As long as we're using system tools for assembling and linking, we must abide by their constraints. Not using them isn't really viable; linking in particular is a nightmare. The bytecode interpreter has a partial linker because it can't use the system one, and it's easily the nastiest part of ghc. It's also completely nonportable, by definition: every target has its own notion of what relocations are available and how they work.
In a recent project that compiles Haskell source from data (ie of type Text from the module Data.Text), it would be useful to be able to decouple the dependency between GHC’s notion of where modules are and the file system. This doesn’t seem to be programmatically controllable.

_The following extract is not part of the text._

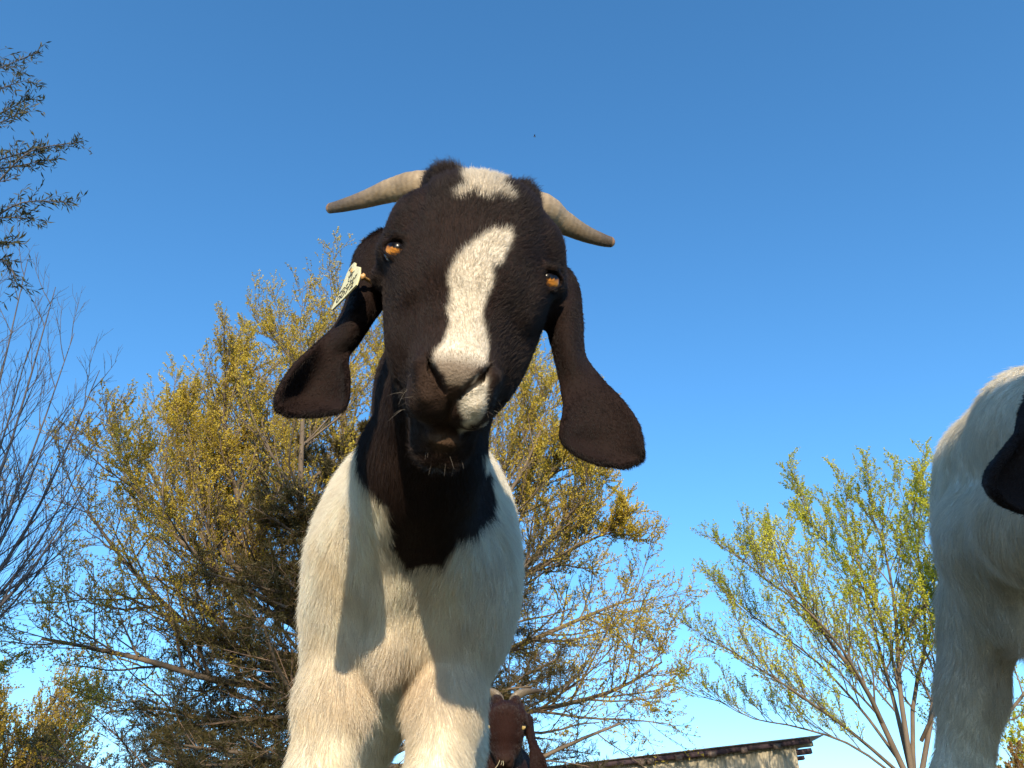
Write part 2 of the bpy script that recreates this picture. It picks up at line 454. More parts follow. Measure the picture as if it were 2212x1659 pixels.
def add_body(F, H, D, S=1.0, fat=1.0, turn=0.0, wide=1.0, legs=None):
    """D: shift of the body. All figures in metres around the main goat's standing place."""
    O = np.array([-.115, .88, 0.])
    ct, st_ = math.cos(turn), math.sin(turn)
    def W(x, y, z):
        x = (x - .07 * max(y, 0)) * wide
        return O + np.array([ct * x - st_ * y, st_ * x + ct * y, z]) * S + D
    R = lambda r: r * S * fat
    # barrel
    F.path([W(0, .06, .575), W(.0, .22, .575), W(.002, .42, .575), W(.0, .60, .58)], [R(.112) * (wide if wide < 1 else 1), R(.118), R(.122), R(.095)], .05)
    F.path([W(0, .05, .50), W(.0, .30, .495), W(.0, .50, .505)], [R(.078), R(.082), R(.070)], .04)
    # withers, shoulders and back
    F.path([W(0, .04, .65), W(0, .30, .655), W(0, .62, .645)], [R(.055), R(.045), R(.045)], .05)
    for q, gx in ((-1, -.008), (1, 0)):
        F.ell(W(q * (.053 + gx), .045, .625), (R(.054) * wide, R(.075) * wide, R(.075)), k=.03)
        F.ell(W(q * (.076 + gx), .020, .525), (R(.049) * wide, R(.078) * wide, R(.115)), k=.03)
    # chest
    F.ell(W(.0, -.02, .520), (R(.088) * wide, R(.083) * wide, R(.105)), k=.05)
    F.cap(W(-.006, -.048, .510), W(-.012, -.034, .440), R(.048), R(.024), .06)      # brisket
    F.cap(W(-.018, -.052, .425), W(-.014, -.048, .408), R(.012), R(.009), .02)  # sternum tuft
    for q, cx in ((-1, -.044), (1, .026)):     # folds between brisket and upper arms
        F.path([W(cx, -.115, .500), W(cx + q * .004, -.092, .440), W(cx + q * .010, -.060, .395)], [R(.012), R(.021), R(.022)], .030, sub=True)
    # haunches
    for q, o_ in ((-1, -.066), (1, -.011)):
        F.path([W(q * .040 + o_ * .3, .58, .54), W(q * .060 + o_ * .7, .64, .44), W(q * .085 + o_, .64, .34)], [R(.080), R(.055), R(.034)], .04)
        F.path([W(q * .085 + o_, .64, .34), W(q * .090 + o_, .73, .24), W(q * .092 + o_, .71, .10), W(q * .092 + o_, .70, .035)], [R(.036), R(.022), R(.018), R(.019)], .02)
    F.path([W(0, .64, .62), W(0, .705, .655), W(0, .74, .64), W(0, .755, .60)], [R(.030), R(.018), R(.015), R(.010)], .02)   # tail
    # forelegs
    xs = ((-.064, -.071, -.079, -.082), (.050, .046, .040, .040))
    if legs is not None: xs = legs
    for a in xs:
        F.path([W(a[0], .02, .47), W(a[1], .012, .38), W(a[2], .0, .29), W(a[2], -.005, .21), W(a[3], .01, .11), W(a[3], .01, .05)],
               [R(.050), R(.036), R(.0295), R(.030), R(.019), R(.021)], .022)
    # neck
    n0 = H.w(-.006, .030, -.050); n1 = H.w(-.010, -.045, -.068)
    b0 = W(.006, -.01, .60) + np.array([(1 - wide) * .03, 0, (1 - wide) * .12]); b1 = W(.0, -.045, .53) + np.array([(1 - wide) * .06, 0, 0])
    F.path([n0, (n0 + b0) / 2 + np.array([-.004, 0, .012]) * S, b0], [.050 * S, .056 * S, .080 * S * fat * wide], .03)
    F.path([n1, (n1 + b1) / 2 + np.array([-.004, 0, -.01]) * S, b1], [.038 * S, .055 * S, .080 * S * fat * wide], .03)
    return W

def hooves(W, S, parent, mt, legs=None):
    for (x, y) in ((legs[0][3], 0.004), (legs[1][3], 0.004), (-.158, .69), (.081, .69)) if legs is not None else ((-.080, -.004), (.040, -.004), (-.158, .69), (.081, .69)):
        mb = MB()
        for q in (-1, 1):
            n = 10; th = np.linspace(0, 2 * math.pi, n, endpoint=False)
            rings = []
            for (z, r, dy) in ((.0, .017, -.012), (.02, .0155, -.007), (.045, .0125, 0.), (.052, .006, .002)):
                rings.append(np.stack([q * .0125 + r * .72 * np.cos(th), dy + r * 1.25 * np.sin(th), np.full(n, z)], -1))
            V = np.concatenate(rings) ; V = np.concatenate([V, [[q * .0125, -.012, 0], [q * .0125, .002, .053]]])
            Fq = [[i * n + j, i * n + (j + 1) % n, (i + 1) * n + (j + 1) % n, (i + 1) * n + j] for i in range(3) for j in range(n)]
            Ft = [[4 * n, (j + 1) % n, j, j] for j in range(n)] + [[4 * n + 1, 3 * n + j, 3 * n + (j + 1) % n, 3 * n + (j + 1) % n] for j in range(n)]
            mb.add(V * S + W(x, y, 0), np.array(Fq))
            t = np.array(Ft)
            mb.add(V * S + W(x, y, 0), t[:, :3])
        mb.obj('hoof', mt, parent, smooth=True)

def fur(name, V, F, N, attr, n, parent, material, seed=1, npts=5, rad0=.00016, facing=None, noise_dir=.25, keep=None):
    """attr: dict with col (n,3), length (n,), comb (n,3), dens (n,), lift (n,)"""
    if 'n' in QUICK: return
    rng = np.random.RandomState(seed)
    ar = .5 * np.linalg.norm(np.cross(V[F[:, 2]] - V[F[:, 0]], V[F[:, 3]] - V[F[:, 1]]), axis=1)
    fd = attr['dens'][F].mean(1) * ar
    if facing is not None:   # hair only on the side the camera and neighbours can see is NOT used; kept whole
        pass
    pr = fd / fd.sum(); fi = rng.choice(len(F), n, p=pr)
    u, v = rng.rand(2, n, 1); q = F[fi]
    wts = [(1 - u) * (1 - v), u * (1 - v), u * v, (1 - u) * v]
    ip = lambda A: sum(wts[c] * A[q[:, c]] for c in range(4))
    p = ip(V); nn = unit(ip(N)); cb = ip(attr['comb']); L = ip(attr['length'][:, None])[:, 0]; lift = ip(attr['lift'][:, None])
    c = ip(attr['col'])
    pick = rng.randint(0, 4, n); c2 = attr['col'][q[np.arange(n), pick]]
    c = np.where(rng.rand(n, 1) < .5, c, c2)
    cb = cb - (cb * nn).sum(1, keepdims=True) * nn; cb = unit(cb + 1e-6)
    # clumped disorder
    nd = np.stack([vnoise(p, 32, 11), vnoise(p, 32, 12), vnoise(p, 32, 13)], -1) * noise_dir * 1.3
    nd2 = np.stack([vnoise(p, 260, 21), vnoise(p, 260, 22), vnoise(p, 260, 23)], -1) * noise_dir * .35
    d = unit(cb + nd + nd2 + rng.normal(size=(n, 3)) * .13)
    d = d - (d * nn).sum(1, keepdims=True) * nn
    d = unit(d)
    L = L * rng.uniform(.6, 1.15, n)
    t = np.linspace(0, 1, npts)[None, :, None]
    lf = lift * rng.uniform(.5, 1.5, (n, 1))
    pts = p[:, None] + L[:, None, None] * (t * d[:, None] * np.cos(lf)[:, None] + nn[:, None] * (np.sin(lf)[:, None] * (t - .42 * t * t)))
    pts = pts + L[:, None, None] * .10 * t ** 2 * rng.normal(size=(n, 1, 3))
    pts = pts - nn[:, None] * .0006
    cu = bpy.data.hair_curves.new(name)
    cu.add_curves([npts] * n)
    off = np.array(parent.location)
    cu.attributes['position'].data.foreach_set('vector', (pts - off).astype(np.float32).ravel())
    rr = (rad0 * rng.uniform(.7, 1.3, (n, 1)) * (1 - .8 * t[0, :, 0][None] ** 1.5)).astype(np.float32)
    ra = cu.attributes.get('radius') or cu.attributes.new('radius', 'FLOAT', 'POINT')
    ra.data.foreach_set('value', rr.ravel())
    ca = cu.attributes.new('col', 'FLOAT_COLOR', 'CURVE')
    c = np.clip(c * (1 + .09 * rng.normal(size=(n, 1))), .002, .9)
    ca.data.foreach_set('color', np.concatenate([c, np.ones((n, 1))], 1).astype(np.float32).ravel())
    cu.materials.append(material)
    o = bpy.data.objects.new(name, cu); link(o, parent)
    o['kind'] = 'stuff'
    return o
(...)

How tenable is this? Would it be useful for anyone else to have compilation itself be more first class in the language? If I think about languages such as LISP/Racket/Clojure, there’s a certain flexibility there that Haskell lacks, but it’s not apparent why, other than historical reasons? Would this imply changing compiling and linking into a different Monad than IO?
At the moment to compile some source that exists in Text, my system has to write a bunch of temp files including the Text that contains the main module, and then put other modules in directories named a certain way, run the compiler across them via some exec command to call GHC or stack externally, then read the resulting executable back off disk to store it in its final destination.
It might be useful to be able to do this from within Haskell code directly, partly similarly to how the hint library works. Though, in this case it would almost certainly also require being able to have two versions of GHC loaded at once, which would also imply being able to simultaneously have multiple or different versions of libraries loaded at once, too, and possibly also just from data, ie not from disk. It feels like a massive, massive project at that point, though, like we’d be putting an entire dependency system into a first-class programmable context. I’m still interested in what folks think about these ideas, though, event though we this may never eventuate.
Does it seem to anyone else like abstracting the library and module-access capabilities of compilation so that it’s polymorphic over where it gets its data from might be useful? Is this just ridiculous? Does this step into Backpack's territory? From memory, the Haskell report doesn’t specify that modules necessarily need to be tied to the file system, but I think GHC imposes one file per module and that it be one the FS.